Go through the data below. Pull out every line that has the word "Python".
— BEGIN —
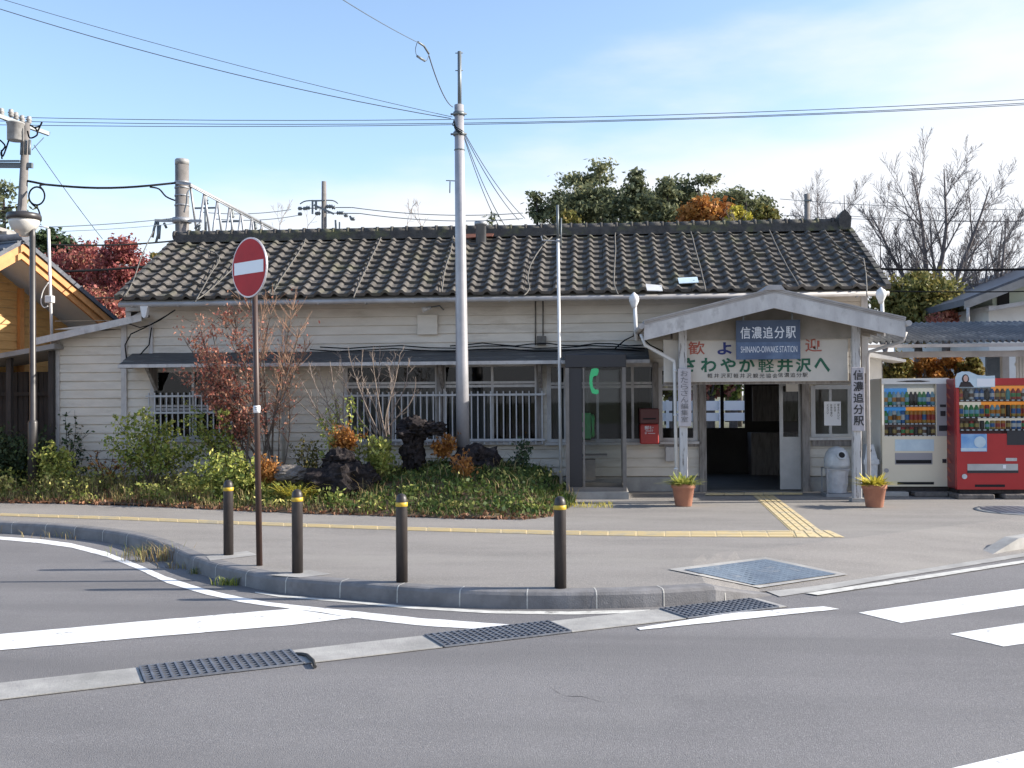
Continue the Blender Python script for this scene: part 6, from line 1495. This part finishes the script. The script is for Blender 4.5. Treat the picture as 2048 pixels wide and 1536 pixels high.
# pale bare shrubs
for (bqx, bqy, tips, lab, sd) in ((772, 872, [(700,700),(725,690),(745,700),(760,690),(790,700),(800,690),(815,715),(830,760),(735,760),(680,730),(712,735),(778,720)], 'bare pale twigged shrub left of the mushroom shaped rock', 3), (700, 885, [(600,740),(620,720),(640,735),(660,705),(680,690),(590,780),(625,790),(655,760),(690,750)], 'bare greyish twigged shrub right of the red leaved shrub', 4)):
    r = random.Random(sd*7); y = 16.7; base = P(bqx, bqy+25, y); base.z = max(base.z, gh(base.x, y)); t = thing('bare_shrub', base, lab, 'shrub', 'garden shrubs'); b = MB()
    for px, py in tips:
        e = P(px, py+18, y+r.uniform(-.3,.3)); s_ = base+Vector((r.uniform(-.08,.08), 0, -.03)); q = smooth_path([s_, s_.lerp(e,.4)+Vector((r.gauss(0,.07),0,.0)), s_.lerp(e,.75)+Vector((r.gauss(0,.05),0,0)), e], 4); n = len(q)
        b.tube(q, [max(.0035, .013*(1-.75*i/n)) for i in range(n)], 5, cap=False)
        for k in range(9):
            i = r.randrange(int(n*.4), n); d = ((q[min(i,n-1)]-q[max(0,i-2)]).normalized()+Vector((r.gauss(0,.5), r.gauss(0,.4), r.gauss(0,.25)))).normalized()*r.uniform(.10,.28)
            b.tube([q[i], q[i]+d*.5+Vector((r.gauss(0,.012),0,.01)), q[i]+d], [.005,.004,.0022], 4, cap=False); b.tube([q[i]+d*.6, q[i]+d*.6+Vector((r.gauss(0,.06), r.gauss(0,.05), .08))], [.003,.0018], 3, cap=False)
    b.build('stems', M['twig'], t)
R_ = random.Random(9)
arcs('green_bush', g_at(300, 16.9), T_([(225,880),(240,850),(262,840),(285,830),(310,838),(335,850),(355,862),(375,890),(395,905),(250,900),(330,900),(290,870),(350,900)], 16.8, R_), 'bark', 'lgreen', 'arching green bush before the left window grille', 31, 95, .042, bend=.35, jitter=.09)
arcs('green_bush', g_at(480, 16.8), T_([(385,820),(400,850),(372,840),(430,815),(445,830),(415,880),(460,860),(395,890),(440,880)], 16.7, R_), 'bark', 'lgreen', 'leaning green sprays just left of the red shrub stems', 32, 80, .040, bend=.2, jitter=.07)
arcs('green_bush', g_at(470, 15.9), T_([(400,935),(430,920),(460,915),(490,925),(520,940),(545,955),(420,960),(500,955),(380,960)], 15.9, R_), 'bark', 'lgreen', 'low leafy bush behind the two left bollards', 33, 120, .045, jitter=.10, start=.1, tb=.05)
arcs('green_bush', g_at(120, 17.2), T_([(80,905),(100,895),(125,905),(140,920),(90,935),(65,930)], 17.2, R_), 'bark', 'lgreen', 'yellow green bush just right of the street lamp', 34, 110, .045, jitter=.12, start=.1, tb=.12)
arcs('dark_bush', g_at(25, 17.6), T_([(-20,880),(5,875),(30,870),(50,885),(60,905),(15,900),(-10,920),(85,870),(95,885)], 17.5, R_), 'barkdark', 'ldark', 'dark bush at the left edge before the dark shed', 35, 120, .05, jitter=.13, start=.1)
arcs('thin_weed', g_at(140, 17.7), T_([(130,830),(150,850),(160,880),(135,870),(120,900),(165,905),(190,930)], 17.7, R_), 'barkdark', 'ldark', 'thin dark weed against the left clapboards', 36, 12, .05, jitter=.05)
arcs('dry_stalks', g_at(215, 17.4), T_([(185,900),(200,920),(225,910),(240,930),(180,930),(260,915),(270,930)], 17.4, R_), 'barkdark', 'lorange', 'dark dry stalks with an orange leaf below the lean to wall', 37, 6, .05, jitter=.05)
arcs('green_bush', g_at(760, 16.3), T_([(745,885),(760,882),(772,895),(735,900),(770,915),(750,920)], 16.3, R_), 'bark', 'lgreen', 'small bright green bush left of the mushroom shaped rock', 38, 110, .04, jitter=.06, start=.2, tb=.2)
arcs('climbing_shrub', g_at(700, 16.6), T_([(640,835),(650,870),(668,860),(670,800),(665,835),(700,800),(725,850),(690,860),(640,900)], 16.5, R_), 'bark', 'lgreen', 'green leaved stems climbing between the bare shrubs', 39, 40, .04, jitter=.05)
for i, (px, py, y, hw_, hh, lab) in enumerate(((690,880,16.3,16,20,'orange leaved shrub behind the largest lava rock'),(893,890,16.5,18,20,'orange leaved shrub at the foot of the utility pole'),(925,948,15.8,12,26,'orange brown fern like plant before the sloping rock'),(535,945,15.9,16,18,'rust orange shrub behind the no entry sign pole'))):
    arcs('orange_shrub', P(px, py+hh, y), T_([(px+R_.uniform(-hw_,hw_), py+R_.uniform(-hh,hh*.6)) for k in range(7)], y, R_, .12), 'twigred', 'lorange', lab, 50+i, 60, .038, r0=.006, jitter=.05, start=.2, group='orange shrubs in the garden')
arcs('dark_sprig', g_at(1035, 16.6), T_([(1048,880),(1060,900),(1030,915),(1045,900),(1025,930)], 16.6, R_), 'barkdark', 'ldark', 'thin dark sprig before the right clapboards', 60, 16, .05, r0=.007, jitter=.04)
arcs('stump_plant', g_at(615, 17.0), T_([(600,880),(612,890),(630,885),(640,900),(590,900)], 17.0, R_), 'barkdark', 'lolive', 'dark stemmed plant at the wall behind the pale rock', 61, 30, .035, r0=.016, jitter=.05)
# yellow strap leaved clump
r = random.Random(71); c = g_at(592, 15.3); t = thing('strap_leaf_plant', c, 'yellow green strap leaved clump behind the second bollard', 'plant'); b = MB()
for i in range(170):
    a = r.uniform(0, 6.28); d = Vector((math.cos(a), math.sin(a)*.7, 0)); ln = r.uniform(.36,.70); p = c+d*r.uniform(0,.1)+Vector((r.gauss(0,.06),0,0)); s_ = Vector((-d.y, d.x, 0)).normalized()*r.uniform(.008,.016); rise = r.uniform(.5,1.0); tt = r.random()
    pts = [p+d*ln*u*(1.15-rise*.6)+Vector((0,0,ln*rise*(u*1.5-u*u*.95))) for u in (0,.35,.7,1)]
    for k in range(3): b.face([pts[k]-s_*(1-k*.25), pts[k]+s_*(1-k*.25), pts[k+1]+s_*(.75-k*.25), pts[k+1]-s_*(.75-k*.25)], 0, tt, True)
b.build('leaves', M['lyellow'], t)
tuftg = MB(); r = random.Random(81)
for i in range(160): p = G(r.uniform(1140,1225), r.uniform(1008,1016)); blade(tuftg, p, r.uniform(.03,.09), .007, r, r.random(), .8)
tag(tuftg.build('weed_tuft', M['lyellow']), 'pale weeds in the pavement before the phone booth', 'weed')
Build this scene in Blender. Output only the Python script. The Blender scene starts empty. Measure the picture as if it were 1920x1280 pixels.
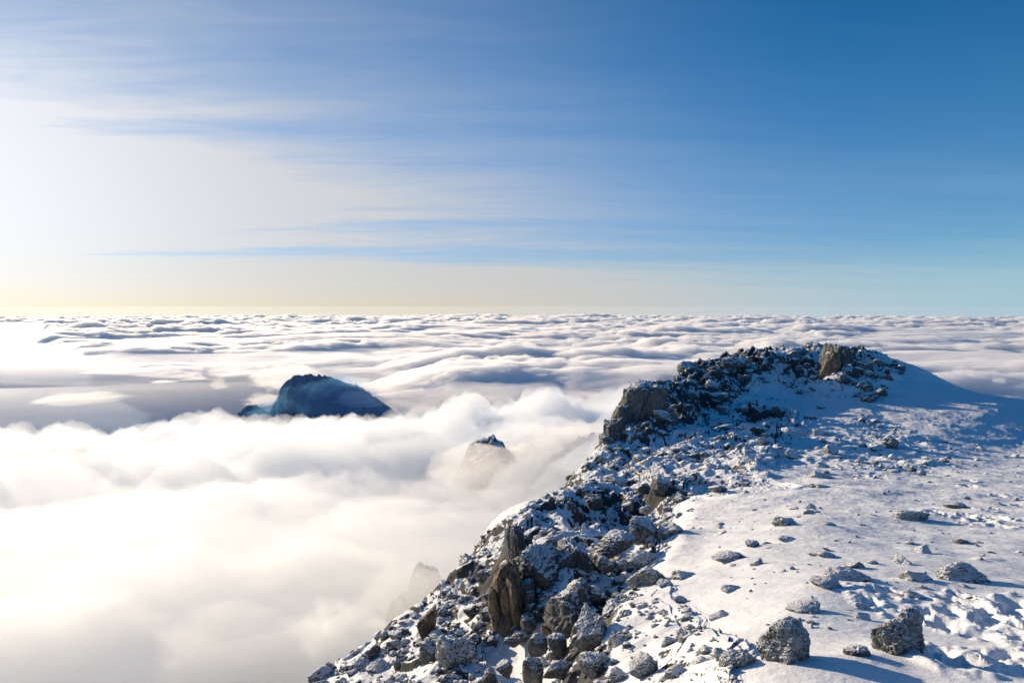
import bpy, bmesh, math, random
import numpy as np
from mathutils import Vector, Matrix
S = bpy.context.scene
R = math.radians
# ------------------------------------------------------------------ camera
cd = bpy.data.cameras.new('camera'); cam = bpy.data.objects.new('camera', cd)
S.collection.objects.link(cam); S.camera = cam
cd.lens = 24; cd.sensor_width = 36; cd.clip_start = 0.05; cd.clip_end = 600000
PITCH = R(2.9)
cam.location = (0, 0, 0); cam.rotation_euler = (R(90) - PITCH, 0, 0)
# ------------------------------------------------------------------ render settings
S.view_settings.view_transform = 'Standard'; S.view_settings.look = 'None'
S.view_settings.gamma = 1.0; S.view_settings.exposure = EXPO = 0.43
cy = S.cycles
cy.use_denoising = True
cy.volume_bounces = 14; cy.max_bounces = 16; cy.diffuse_bounces = 3; cy.glossy_bounces = 2
cy.transparent_max_bounces = 16; cy.sample_clamp_indirect = 10
# ------------------------------------------------------------------ sky and sun
SUN_EL, SUN_AZ = 8.4, -44.0          # degrees above the horizon, degrees clockwise from straight ahead (+Y)
sun_dir = Vector((math.sin(R(SUN_AZ)) * math.cos(R(SUN_EL)), math.cos(R(SUN_AZ)) * math.cos(R(SUN_EL)), math.sin(R(SUN_EL))))
sd = bpy.data.lights.new('sun', 'SUN'); sun = bpy.data.objects.new('sun', sd); S.collection.objects.link(sun)
sd.energy = 5.0; sd.angle = R(0.6); sd.color = (1.0, 0.80, 0.57)
sun.rotation_euler = (-sun_dir).to_track_quat('-Z', 'Y').to_euler()

class NT:
    """tiny helper for node trees"""
    def __init__(s, tree): s.t = tree
    def n(s, typ, **kw):
        nd = s.t.nodes.new(typ)
        for k, v in kw.items(): setattr(nd, k, v)
        return nd
    def set(s, sock, v):
        if hasattr(v, 'is_output'): s.t.links.new(v, sock)
        else:
            sock.default_value = v
    def math(s, op, a, b=None, c=None, clamp=False):
        nd = s.n('ShaderNodeMath', operation=op, use_clamp=clamp)
        for i, v in enumerate((a, b, c)):
            if v is not None: s.set(nd.inputs[i], v)
        return nd.outputs[0]
    def vmath(s, op, a, b=None):
        nd = s.n('ShaderNodeVectorMath', operation=op)
        s.set(nd.inputs[0], a)
        if b is not None: s.set(nd.inputs[1], b)
        return nd.outputs['Value'] if op in ('DOT_PRODUCT', 'LENGTH') else nd.outputs[0]
    def mix(s, f, a, b, blend='MIX'):
        nd = s.n('ShaderNodeMix', data_type='RGBA', blend_type=blend)
        s.set(nd.inputs[0], f); s.set(nd.inputs[6], a); s.set(nd.inputs[7], b)
        return nd.outputs[2]
    def ramp(s, v, a, b, c=0.0, d=1.0, smooth=True):
        nd = s.n('ShaderNodeMapRange', interpolation_type='SMOOTHSTEP' if smooth else 'LINEAR')
        for i, x in enumerate((v, a, b, c, d)): s.set(nd.inputs[i], x)
        return nd.outputs[0]
    def noise(s, vec, scale, detail=4, rough=0.55, dist=0.0):
        nd = s.n('ShaderNodeTexNoise'); s.set(nd.inputs['Vector'], vec)
        nd.inputs['Scale'].default_value = scale; nd.inputs['Detail'].default_value = detail
        nd.inputs['Roughness'].default_value = rough; nd.inputs['Distortion'].default_value = dist
        return nd.outputs['Fac']
    def comb(s, x, y, z):
        nd = s.n('ShaderNodeCombineXYZ')
        for i, v in enumerate((x, y, z)): s.set(nd.inputs[i], v)
        return nd.outputs[0]

w = bpy.data.worlds.new('World'); S.world = w; w.use_nodes = True
def build_sky():
    k = NT(w.node_tree); bg = w.node_tree.nodes['Background']
    sk = k.n('ShaderNodeTexSky', sky_type='NISHITA', sun_disc=False, sun_elevation=R(SUN_EL), sun_rotation=R(SUN_AZ),
             altitude=5700.0, air_density=1.35, dust_density=0.15, ozone_density=3.0)
    hs = k.n('ShaderNodeHueSaturation'); hs.inputs['Saturation'].default_value = 1.5; hs.inputs['Value'].default_value = 1.0
    k.set(hs.inputs['Color'], sk.outputs[0])
    d = k.n('ShaderNodeTexCoord').outputs['Generated']
    sp = k.n('ShaderNodeSeparateXYZ'); k.set(sp.inputs[0], d)
    z = k.math('MAXIMUM', sp.outputs[2], 0.0)
    base = k.vmath('MULTIPLY', hs.outputs[0], k.mix(k.ramp(z, 0.0, 0.30), (0.92, 0.92, 1.06, 1), (0.0, 1.22, 1.17, 1)))
    # thin cirrus sheet seen in perspective: the ray direction meets a level sheet overhead
    inv = k.math('DIVIDE', 1.0, k.math('ADD', z, 0.06))
    px = k.math('MULTIPLY', sp.outputs[0], inv); py = k.math('MULTIPLY', sp.outputs[1], inv)
    # long streaks, drawn out across the view and fanning a little
    rx = k.math('ADD', k.math('MULTIPLY', px, 0.985), k.math('MULTIPLY', py, 0.17))
    ry = k.math('SUBTRACT', k.math('MULTIPLY', py, 0.985), k.math('MULTIPLY', px, 0.05))
    v1 = k.comb(k.math('MULTIPLY', rx, 0.16), ry, 0.0)
    v2 = k.comb(k.math('MULTIPLY', rx, 0.30), k.math('MULTIPLY', ry, 1.0), 3.7)
    n1 = k.noise(v1, 0.75, 5, 0.5, 0.5)
    n2 = k.noise(v2, 2.2, 6, 0.6, 0.8)
    fib = k.noise(k.comb(k.math('ADD', k.math('MULTIPLY', rx, 0.22), k.math('MULTIPLY', ry, 0.10)), k.math('MULTIPLY', ry, 1.0), 6.3), 6.5, 5, 0.62, 1.4)
    n3 = k.noise(k.comb(k.math('MULTIPLY', px, 0.35), py, 9.1), 0.35, 2, 0.5)
    st = k.math('ADD', k.math('ADD', k.math('MULTIPLY', n1, 0.55), k.math('MULTIPLY', n2, 0.2)), k.math('MULTIPLY', n3, 0.45))
    st = k.ramp(k.math('ADD', st, k.math('MULTIPLY', k.math('SUBTRACT', fib, 0.5), 0.13)), 0.36, 0.85)
    cosg = k.vmath('DOT_PRODUCT', d, tuple(sun_dir))
    cg = k.math('MAXIMUM', cosg, 0.0)
    zc = k.math('SUBTRACT', 1.0, z, clamp=True)
    low = k.math('POWER', zc, 7.0); horiz = k.math('POWER', zc, 26.0)
    near = k.math('MULTIPLY', k.math('POWER', cg, 5.0), k.math('MULTIPLY', zc, zc)); glow = k.math('POWER', cg, 22.0)
    # how thick the veil is: thickest towards the sun and low down, where the sheet is seen edge-on
    a1 = k.math('MULTIPLY', k.math('MULTIPLY', near, 1.0), k.math('ADD', k.math('MULTIPLY', st, 1.55), 0.24))
    a2 = k.math('MULTIPLY', k.math('MULTIPLY', low, 0.88), k.math('ADD', k.math('MULTIPLY', st, 0.60), 0.66))
    mid = k.math('MULTIPLY', k.math('MULTIPLY', k.ramp(cosg, 0.35, 0.85), k.math('MULTIPLY', zc, zc)), k.math('ADD', k.math('MULTIPLY', st, 0.34), 0.03))
    a = k.math('ADD', k.math('ADD', a1, a2), mid)
    a = k.math('ADD', a, k.math('MULTIPLY', horiz, 0.35))
    a = k.math('MINIMUM', a, 0.96)
    # light the ice crystals pass on: strongly forward
    fwd = k.math('ADD', k.math('ADD', k.math('MULTIPLY', near, 1.8), k.math('MULTIPLY', glow, 2.2)), 4.6)
    warm = k.math('MULTIPLY', horiz, k.ramp(cosg, 0.35, 0.95))
    tint = k.mix(k.ramp(cosg, 0.1, 0.75), (0.66, 1.0, 1.18, 1), (1.0, 1.02, 1.05, 1))
    tint = k.mix(warm, tint, (1.12, 1.0, 0.78, 1))
    ice = k.vmath('MULTIPLY', tint, k.comb(fwd, fwd, fwd))
    col = k.mix(a, base, ice)
    k.set(bg.inputs['Color'], col); bg.inputs['Strength'].default_value = 0.092
build_sky()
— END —
▸ **ANSWER**
Continue the Blender Python script for this scene: part 6, from line 1495. This part finishes the script. The script is for Blender 4.5. Treat the picture as 2048 pixels wide and 1536 pixels high.
Build this scene in Blender. Output only the Python script. The Blender scene starts empty. Measure the picture as if it were 1920x1280 pixels.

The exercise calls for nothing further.